L'Italia, di fronte alla crisi demografica, è a un bivio: deve scegliere se investire davvero sui giovani o scomparire.

Investire sui giovani o scomparire: un bivio per l’Italia

Martedì la presidente dell’Ufficio parlamentare di bilancio (Upb), Lilia Cavallari, in un’audizione davanti alla Commissione parlamentare di inchiesta sugli effetti economici e sociali derivanti dalla transizione demografica in atto, ha scattato una fotografia allarmante: a causa di un inverno demografico senza precedenti, se fossero mantenuti gli attuali tassi di occupazione nei prossimi 5 anni ci sarebbe una perdita di 700mila lavoratori (1,8 milioni sui prossimi dieci anni), con un impatto rilevante su debito pubblico, crescita e produttività. Servono quindi misure strutturali: politiche per favorire donne e giovani nel lavoro, un’immigrazione selettiva di qualità europea e la rimozione di barriere all’interno dell’Ue.

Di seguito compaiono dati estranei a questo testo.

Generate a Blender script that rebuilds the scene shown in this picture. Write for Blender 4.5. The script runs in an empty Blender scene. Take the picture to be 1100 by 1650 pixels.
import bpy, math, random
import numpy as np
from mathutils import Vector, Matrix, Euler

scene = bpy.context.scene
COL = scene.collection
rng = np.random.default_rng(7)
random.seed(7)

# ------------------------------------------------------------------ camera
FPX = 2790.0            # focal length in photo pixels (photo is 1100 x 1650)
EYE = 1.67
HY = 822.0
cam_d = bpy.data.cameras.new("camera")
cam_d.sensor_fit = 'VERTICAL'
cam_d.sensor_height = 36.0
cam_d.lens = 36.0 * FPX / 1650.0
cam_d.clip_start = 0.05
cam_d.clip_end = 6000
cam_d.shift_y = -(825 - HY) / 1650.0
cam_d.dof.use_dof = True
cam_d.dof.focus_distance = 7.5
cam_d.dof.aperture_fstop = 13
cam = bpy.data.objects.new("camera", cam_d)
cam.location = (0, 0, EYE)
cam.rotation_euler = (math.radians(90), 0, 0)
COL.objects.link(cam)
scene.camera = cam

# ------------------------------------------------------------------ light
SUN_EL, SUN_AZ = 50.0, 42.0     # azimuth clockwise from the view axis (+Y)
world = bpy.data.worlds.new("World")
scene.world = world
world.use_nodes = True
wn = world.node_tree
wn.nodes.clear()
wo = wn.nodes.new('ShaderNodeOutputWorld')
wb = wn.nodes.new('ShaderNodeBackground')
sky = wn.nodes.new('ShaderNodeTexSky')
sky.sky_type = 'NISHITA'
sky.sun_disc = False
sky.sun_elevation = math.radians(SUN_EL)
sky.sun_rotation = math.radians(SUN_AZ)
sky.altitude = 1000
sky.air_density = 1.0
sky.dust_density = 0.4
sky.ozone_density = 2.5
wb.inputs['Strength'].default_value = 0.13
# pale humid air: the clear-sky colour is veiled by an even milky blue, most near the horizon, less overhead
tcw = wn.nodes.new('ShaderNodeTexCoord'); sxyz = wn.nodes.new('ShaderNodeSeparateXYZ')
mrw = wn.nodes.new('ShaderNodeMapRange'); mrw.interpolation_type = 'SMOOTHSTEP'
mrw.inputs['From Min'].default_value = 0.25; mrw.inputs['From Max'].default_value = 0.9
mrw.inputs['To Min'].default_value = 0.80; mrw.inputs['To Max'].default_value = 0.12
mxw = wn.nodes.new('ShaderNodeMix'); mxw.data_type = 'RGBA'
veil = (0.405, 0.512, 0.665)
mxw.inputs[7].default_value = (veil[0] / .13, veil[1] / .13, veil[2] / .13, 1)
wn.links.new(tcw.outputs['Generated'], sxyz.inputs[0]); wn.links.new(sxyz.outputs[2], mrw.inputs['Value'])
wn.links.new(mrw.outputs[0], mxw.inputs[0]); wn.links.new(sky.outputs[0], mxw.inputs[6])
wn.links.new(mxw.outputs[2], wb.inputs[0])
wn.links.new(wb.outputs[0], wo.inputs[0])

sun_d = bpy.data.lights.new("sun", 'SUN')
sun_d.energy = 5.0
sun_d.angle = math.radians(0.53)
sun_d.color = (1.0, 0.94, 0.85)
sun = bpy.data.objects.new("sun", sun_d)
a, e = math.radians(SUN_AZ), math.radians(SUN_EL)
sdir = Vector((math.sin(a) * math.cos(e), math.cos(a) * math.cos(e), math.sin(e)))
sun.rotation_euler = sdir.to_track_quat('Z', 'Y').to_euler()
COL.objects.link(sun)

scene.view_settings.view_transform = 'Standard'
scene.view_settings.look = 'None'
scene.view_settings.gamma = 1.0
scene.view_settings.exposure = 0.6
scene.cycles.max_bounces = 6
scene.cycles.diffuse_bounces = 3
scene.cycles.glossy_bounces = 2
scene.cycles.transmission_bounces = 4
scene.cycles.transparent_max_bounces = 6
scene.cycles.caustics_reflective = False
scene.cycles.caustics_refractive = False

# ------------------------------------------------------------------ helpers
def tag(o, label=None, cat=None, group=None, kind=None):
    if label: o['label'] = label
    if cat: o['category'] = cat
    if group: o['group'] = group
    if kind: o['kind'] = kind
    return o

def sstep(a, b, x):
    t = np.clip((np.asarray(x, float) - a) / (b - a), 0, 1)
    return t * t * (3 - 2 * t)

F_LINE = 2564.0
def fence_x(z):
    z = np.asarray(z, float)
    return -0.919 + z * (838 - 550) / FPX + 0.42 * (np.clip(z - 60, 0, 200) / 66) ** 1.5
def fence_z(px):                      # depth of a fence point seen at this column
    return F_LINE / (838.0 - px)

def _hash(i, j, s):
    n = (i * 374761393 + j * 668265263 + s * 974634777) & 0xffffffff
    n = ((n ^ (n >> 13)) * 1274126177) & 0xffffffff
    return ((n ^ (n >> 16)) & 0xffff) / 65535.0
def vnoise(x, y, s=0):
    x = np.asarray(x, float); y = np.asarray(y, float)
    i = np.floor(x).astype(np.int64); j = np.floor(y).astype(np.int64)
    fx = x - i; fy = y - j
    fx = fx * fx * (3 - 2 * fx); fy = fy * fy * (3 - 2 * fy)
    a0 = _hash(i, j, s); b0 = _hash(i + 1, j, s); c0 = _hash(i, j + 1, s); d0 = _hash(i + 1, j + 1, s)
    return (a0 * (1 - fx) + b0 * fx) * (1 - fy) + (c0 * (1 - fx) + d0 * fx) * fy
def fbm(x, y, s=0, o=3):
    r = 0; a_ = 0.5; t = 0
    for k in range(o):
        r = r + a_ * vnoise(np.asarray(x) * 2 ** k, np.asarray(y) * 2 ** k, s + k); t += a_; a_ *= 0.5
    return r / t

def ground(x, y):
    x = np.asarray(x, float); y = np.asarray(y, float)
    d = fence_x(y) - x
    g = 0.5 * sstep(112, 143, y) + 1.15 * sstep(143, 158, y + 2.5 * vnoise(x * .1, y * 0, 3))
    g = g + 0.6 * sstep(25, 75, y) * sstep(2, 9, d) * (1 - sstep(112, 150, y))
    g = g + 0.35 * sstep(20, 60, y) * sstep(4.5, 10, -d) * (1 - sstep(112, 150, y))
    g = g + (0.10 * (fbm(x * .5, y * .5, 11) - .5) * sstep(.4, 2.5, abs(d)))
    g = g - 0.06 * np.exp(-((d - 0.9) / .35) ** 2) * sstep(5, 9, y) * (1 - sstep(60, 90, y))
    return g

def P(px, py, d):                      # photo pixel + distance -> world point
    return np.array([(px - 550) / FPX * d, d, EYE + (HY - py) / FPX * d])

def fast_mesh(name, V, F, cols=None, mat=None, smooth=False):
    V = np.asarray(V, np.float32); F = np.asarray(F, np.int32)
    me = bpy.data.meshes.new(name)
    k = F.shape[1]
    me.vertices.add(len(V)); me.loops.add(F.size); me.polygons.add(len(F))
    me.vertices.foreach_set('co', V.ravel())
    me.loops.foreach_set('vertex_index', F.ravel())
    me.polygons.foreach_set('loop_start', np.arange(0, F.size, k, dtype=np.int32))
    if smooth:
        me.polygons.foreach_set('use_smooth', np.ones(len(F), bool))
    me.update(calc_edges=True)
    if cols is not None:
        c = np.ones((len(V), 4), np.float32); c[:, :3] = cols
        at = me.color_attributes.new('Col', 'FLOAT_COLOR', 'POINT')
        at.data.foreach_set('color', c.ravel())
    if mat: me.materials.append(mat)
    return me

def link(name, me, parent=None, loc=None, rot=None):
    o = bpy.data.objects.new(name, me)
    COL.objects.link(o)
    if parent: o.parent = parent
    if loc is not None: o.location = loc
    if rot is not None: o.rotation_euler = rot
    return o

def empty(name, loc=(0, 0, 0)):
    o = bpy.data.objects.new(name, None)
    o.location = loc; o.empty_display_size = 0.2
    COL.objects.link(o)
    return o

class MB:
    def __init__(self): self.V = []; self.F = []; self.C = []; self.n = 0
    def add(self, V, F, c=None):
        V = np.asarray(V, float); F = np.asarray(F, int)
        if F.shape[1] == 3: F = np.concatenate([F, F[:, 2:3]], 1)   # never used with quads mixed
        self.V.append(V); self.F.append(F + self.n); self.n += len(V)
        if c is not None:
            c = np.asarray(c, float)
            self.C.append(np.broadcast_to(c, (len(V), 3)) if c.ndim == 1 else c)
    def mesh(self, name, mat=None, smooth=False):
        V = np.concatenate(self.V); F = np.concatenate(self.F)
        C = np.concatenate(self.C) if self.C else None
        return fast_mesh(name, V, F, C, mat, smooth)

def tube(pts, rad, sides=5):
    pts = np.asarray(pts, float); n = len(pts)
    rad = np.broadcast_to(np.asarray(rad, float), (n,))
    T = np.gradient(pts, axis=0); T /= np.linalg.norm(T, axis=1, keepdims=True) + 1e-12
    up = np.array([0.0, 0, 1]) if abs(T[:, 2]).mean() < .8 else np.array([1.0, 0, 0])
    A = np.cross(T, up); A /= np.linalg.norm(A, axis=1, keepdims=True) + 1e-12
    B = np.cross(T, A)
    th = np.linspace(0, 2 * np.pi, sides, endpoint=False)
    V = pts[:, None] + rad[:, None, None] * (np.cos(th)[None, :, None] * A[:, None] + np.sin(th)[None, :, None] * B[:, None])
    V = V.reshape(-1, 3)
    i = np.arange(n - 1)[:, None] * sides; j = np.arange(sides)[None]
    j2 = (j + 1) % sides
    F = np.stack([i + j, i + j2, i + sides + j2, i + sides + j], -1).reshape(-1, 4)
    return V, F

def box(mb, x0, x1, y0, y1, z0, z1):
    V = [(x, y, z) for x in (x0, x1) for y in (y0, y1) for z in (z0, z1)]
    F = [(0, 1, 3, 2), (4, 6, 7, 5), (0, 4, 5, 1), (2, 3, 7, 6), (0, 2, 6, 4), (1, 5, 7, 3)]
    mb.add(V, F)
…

Un ritornello già sentito, a cui però non hanno fatto seguito soluzioni concrete. Un cane che si morde la coda. Rimane però un punto irrisolto: come conciliare il rigore di bilancio con l’esigenza di efficaci politiche per i giovani? A furia di tagliare, com’è avvenuto – ad esempio – nel 2023 con i bonus fiscali sul rientro dei cervelli, sono state proprio le fasce vulnerabili, quelle che dovrebbero fare da perno al rilancio demografico, a pagare il conto più salato. Non è un caso che sempre più giovani scelgano di fare fagotto. Secondo un sondaggio Ipsos, il 60% di loro è pronto a trasferirsi all’estero. Negli ultimi 13 anni, in 525mila hanno lasciato l’Italia a fronte di 173mila rientri. Di laureati Stem, richiestissimi dal mercato del lavoro, ne vanno via 15/20mila all’anno. Ma il fenomeno non si limita solo agli ambiti professionali, da salari più alti a opportunità migliori: chi parte lo fa anche per la qualità della vita, per staccare da un Paese percepito come stagnante.

Un Paese in cui, come rilevato da una recente ricerca della Future Proof Society insieme al think tank Tortuga, il 75% della ricchezza è in mano agli Over 50 (di cui il 40% pensionati); la fascia 30-39 anni ne detiene appena il 7%, quella 40-49 anni il 16%. In sostanza, l’ascensore sociale non si è solo inceppato: è proprio rotto. Serve un cambiamento radicale di visione, e serve subito. Ritornare a parlare di investimenti generazionali significherebbe far capire alle ragazze e ai ragazzi che contano, che restare qui può essere una scelta e non una scommessa. Se, invece, si sceglierà ancora una volta l’austerity – proprio mentre la sfrenata corsa al riarmo di Europa e Nato costerà la bellezza di 800 miliardi – l’emorragia non solo non si arresterà, ma porterà al declino dell’Italia. Al bivio bisognerà scegliere la strada giusta.